One of the funniest moments of my momhood was when I opened the dishwasher to find my toddler’s soaking wet but very clean shoes in the dishrack. I had told him to put them away so they wouldn’t get dirty. In his mind that meant the dishwasher. How could I argue with that? It was our first mutual belly laugh, and I will always smile when I think of it. Still, if my friend had walked in at exactly that moment I would have blushed and shut the dishwasher with a slam. Bye bye, happy memory. Hello, imagined social stigma.
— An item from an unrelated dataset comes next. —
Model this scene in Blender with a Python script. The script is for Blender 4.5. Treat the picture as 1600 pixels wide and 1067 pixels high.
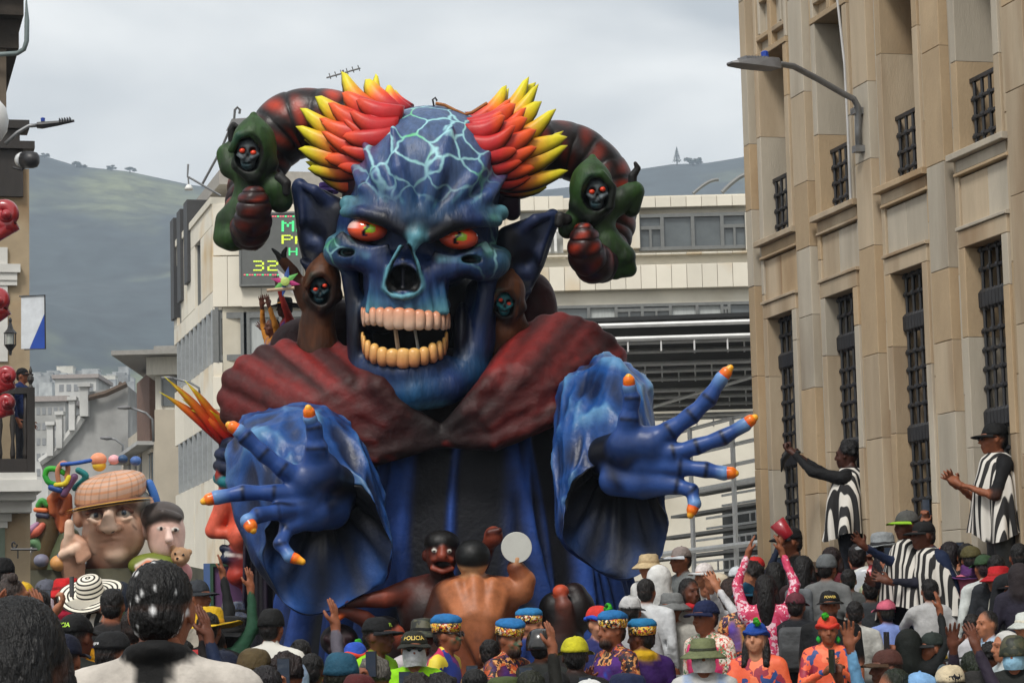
import os
for _k in ('OMP_NUM_THREADS', 'OPENBLAS_NUM_THREADS'): os.environ.setdefault(_k, '1')
import bpy, bmesh, math, random
import numpy as np
from mathutils import Matrix, Vector
sc = bpy.context.scene
for o in list(bpy.data.objects): bpy.data.objects.remove(o)
rnd = random.Random(7)
# ------------------------------------------------------------------ camera
FPX = 4000.0                                    # focal length in pixels of the 1600 px wide photograph
PITCH = math.atan(457 / 4000.0); ROLL = math.radians(-1.4); CAMH = 1.65
camd = bpy.data.cameras.new('camera'); cam = bpy.data.objects.new('camera', camd); sc.collection.objects.link(cam)
camd.sensor_width = 36.0; camd.lens = FPX / 1600 * 36; camd.clip_start = 0.1; camd.clip_end = 9000
cam.matrix_world = Matrix.Translation((0, 0, CAMH)) @ Matrix.Rotation(math.pi/2 + PITCH, 4, 'X') @ Matrix.Rotation(ROLL, 4, 'Z')
sc.camera = cam
# ------------------------------------------------------------------ sky, sun, exposure
SUN_EL, SUN_AZ = math.radians(52), math.radians(205)     # soft overcast sun, behind and left of the camera
wd = bpy.data.worlds.new('World'); sc.world = wd; wd.use_nodes = True
wn = wd.node_tree; wn.nodes.clear()
def wnode(t, **k):
    n = wn.nodes.new(t)
    for a, b in k.items(): setattr(n, a, b)
    return n
wo = wnode('ShaderNodeOutputWorld'); bg = wnode('ShaderNodeBackground'); sky = wnode('ShaderNodeTexSky')
sky.sky_type = 'NISHITA'; sky.sun_disc = False; sky.sun_elevation = SUN_EL; sky.sun_rotation = SUN_AZ
sky.air_density = 2.0; sky.dust_density = 4.0
skys = wnode('ShaderNodeVectorMath', operation='SCALE'); skys.inputs['Scale'].default_value = 0.10
wn.links.new(sky.outputs[0], skys.inputs[0])
tc = wnode('ShaderNodeTexCoord'); mp = wnode('ShaderNodeMapping'); mp.inputs['Scale'].default_value = (1.0, 1.0, 2.6)
mp.inputs['Location'].default_value = (0.35, 0.1, 0.22)
wn.links.new(tc.outputs['Generated'], mp.inputs[0])
cl = wnode('ShaderNodeTexNoise'); cl.inputs['Scale'].default_value = 4.2; cl.inputs['Detail'].default_value = 5; cl.inputs['Roughness'].default_value = 0.52
cl.inputs['Distortion'].default_value = 0.4
wn.links.new(mp.outputs[0], cl.inputs['Vector'])
cr = wnode('ShaderNodeValToRGB')
cr.color_ramp.elements[0].position = 0.38; cr.color_ramp.elements[0].color = (0.46, 0.475, 0.49, 1)
cr.color_ramp.elements[1].position = 0.66; cr.color_ramp.elements[1].color = (0.92, 0.91, 0.88, 1)
wn.links.new(cl.outputs['Fac'], cr.inputs[0])
mixw = wnode('ShaderNodeMix', data_type='RGBA'); mixw.inputs[0].default_value = 0.93
wn.links.new(skys.outputs[0], mixw.inputs[6]); wn.links.new(cr.outputs[0], mixw.inputs[7])
wn.links.new(mixw.outputs[2], bg.inputs[0]); bg.inputs[1].default_value = 0.86
wn.links.new(bg.outputs[0], wo.inputs[0])
sund = bpy.data.lights.new('sun', 'SUN'); sund.energy = 1.5; sund.angle = math.radians(14); sund.color = (1.0, 0.965, 0.91)
sun = bpy.data.objects.new('sun', sund); sc.collection.objects.link(sun)
sdir = Vector((math.sin(SUN_AZ)*math.cos(SUN_EL), math.cos(SUN_AZ)*math.cos(SUN_EL), math.sin(SUN_EL)))  # towards the sun
sun.rotation_euler = (-sdir).to_track_quat('-Z', 'Y').to_euler(); sun.location = (-10, -10, 40)
vs = sc.view_settings; vs.view_transform = 'Standard'; vs.look = 'None'; vs.gamma = 1.0; vs.use_curve_mapping = False; vs.exposure = 0.82
sc.render.engine = 'CYCLES'
sc.cycles.use_denoising = True; sc.cycles.max_bounces = 5; sc.cycles.diffuse_bounces = 3; sc.cycles.glossy_bounces = 2
sc.cycles.transmission_bounces = 3; sc.cycles.volume_bounces = 0; sc.cycles.transparent_max_bounces = 6
sc.cycles.caustics_reflective = False; sc.cycles.caustics_refractive = False
# ------------------------------------------------------------------ pixel <-> world helpers
CR = np.array(cam.matrix_world.to_3x3()); CC = np.array([0, 0, CAMH])
def ray(px, py): return CR @ np.array([(px-800)/FPX, -(py-533.5)/FPX, -1.0])
def P(px, py, Y):
    d = ray(px, py); return CC + d*(Y/d[1])
class Frame:
    """orthonormal frame of a sculpted piece: (px, py, w) in photo pixels about an anchor at depth Y, w towards the viewer"""
    def __init__(s, px, py, Y):
        s.p0 = P(px, py, Y); s.a = np.array([px, py, 0.0]); s.s = float(((s.p0-CC) @ (-CR[:, 2]))/FPX)
        s.M = np.stack([CR[:, 0], -CR[:, 1], CR[:, 2]])*s.s
    def w(s, pts): return s.p0 + (np.asarray(pts, float)-s.a) @ s.M
# ------------------------------------------------------------------ objects
COL = sc.collection
def tag(o, label=None, cat=None, group=None, kind=None):
    if label: o['label'] = label
    if cat: o['category'] = cat
    if group: o['group'] = group
    if kind: o['kind'] = kind
    return o
def root(name, loc, label=None, cat=None, group=None, kind=None):
    o = bpy.data.objects.new(name, None); COL.objects.link(o); o.location = [float(v) for v in loc]
    o.empty_display_size = 0.2
    return tag(o, label, cat, group, kind)
def top(o):
    while o.parent: o = o.parent
    return o
def wpos(o): return np.array(top(o).location) if top(o).type == 'EMPTY' else np.zeros(3)
def npmesh(name, V, Fc, col=None, mats=(), midx=None, smooth=True, parent=None):
    """V Nx3 world, Fc list of polygons or Nx4 / Nx3 int array"""
    V = np.asarray(V, np.float32)
    off = wpos(parent) if parent is not None else np.zeros(3)
    V = (V-off).astype(np.float32)
    me = bpy.data.meshes.new(name)
    if isinstance(Fc, np.ndarray):
        n, k = Fc.shape; lv = Fc.astype(np.int32).ravel(); ls = (np.arange(n)*k).astype(np.int32); nf = n
    else:
        cnt = np.array([len(f) for f in Fc], np.int32); ls = np.concatenate([[0], np.cumsum(cnt)[:-1]]).astype(np.int32)
        lv = np.concatenate([np.asarray(f, np.int32) for f in Fc]).astype(np.int32); nf = len(Fc)
    me.vertices.add(len(V)); me.vertices.foreach_set('co', V.ravel())
    me.loops.add(len(lv)); me.loops.foreach_set('vertex_index', lv)
    me.polygons.add(nf); me.polygons.foreach_set('loop_start', ls)
    if midx is not None: me.polygons.foreach_set('material_index', np.asarray(midx, np.int32))
    me.polygons.foreach_set('use_smooth', np.full(nf, bool(smooth)))
    if col is not None:
        col = np.asarray(col, np.float32)
        if col.shape[1] == 3: col = np.concatenate([col, np.ones((len(col), 1), np.float32)], 1)
        at = me.color_attributes.new('Col', 'FLOAT_COLOR', 'POINT'); at.data.foreach_set('color', col.ravel().astype(np.float32))
    me.update(calc_edges=True); me.validate()
    for m in (mats if isinstance(mats, (list, tuple)) else [mats]): me.materials.append(m)
    o = bpy.data.objects.new(name, me); COL.objects.link(o)
    if parent is not None: o.parent = parent
    return o
def share(name, mesh, loc, rot=None, scale=(1, 1, 1), parent=None):
    """an object sharing mesh data, placed in world coordinates"""
    o = bpy.data.objects.new(name, mesh); COL.objects.link(o)
    off = wpos(parent) if parent is not None else np.zeros(3)
    M = Matrix.Translation(Vector([float(a) for a in (np.asarray(loc)-off)]))
    if rot is not None: M = M @ rot.to_4x4()
    o.matrix_basis = M @ Matrix.Diagonal((*[float(a) for a in scale], 1))
    if parent is not None: o.parent = parent
    return o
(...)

I’ve also been in the unhappy position of being the more perfect one. My friend’s house is very cluttered with memorabilia, furniture, books, and photos from her late grandmother’s house. Somewhere underneath that is a layer of stuff from her kids, and under that are her own yearbooks and clothes that used to fit and actual vinyl albums that she can’t play any more but hates to part with. Her house has the pleasant musty smell of an antique shop mixed with grape juice. It’s cozy and welcoming, the place I always picture when I want to curl up with tea and a good book. But in that imagined picture, I am always alone, because when I visit, she is a whirlwind of rearranging and dusting and apologizing, and somehow we always end up drinking diet coke and freezing outside at the rusty patio table. My presence makes her feel bad, and that makes me feel bad. So she comes to my house instead, where she can feel imperfect in a different way, and I, again, can feel bad.
Isn’t it weird that we’re each haunted by the same ghost? Picture June Cleaver in her stiff bouffant, laughing maniacally and pointing at every dropped sock, shedding cat, and spot of ketchup. For a ghost, she sure is loud. But remember: she is a lower-case-c cleaver. And “cleave” has two meanings. One is to join with, as in the traditional wedding vows “cleave unto her husband.” But the other is to split or divide from, as in hack in half with a meat cleaver, preferably with great force and possibly homicidal thoughts, wearing a butcher’s apron over torn jeans and bare feet.
I would invite you to cleave away from June Cleaver. Remove yourself. She isn’t real, and neither is the perfection that she represents. When she pops up with her white gloves and Chiclet teeth, hand her a mop and banish her to the laundry room while you leave your cereal bowl in the sink, blow bubbles with your kids, and let the dog jump on the couch. It will take practice, but when you relax into your life and enjoy every dusty corner of it, your family will, too. And so will your friends, even the organic vegetarians with plastic-wrapped couches and putting green lawns. Offer them a cup of tea, and when they ask to see your record collection, dig it out and reminisce about the good old days, when houses were meant to be lived in, kids were allowed to be kids, and June Cleaver was nothing more than a TV character.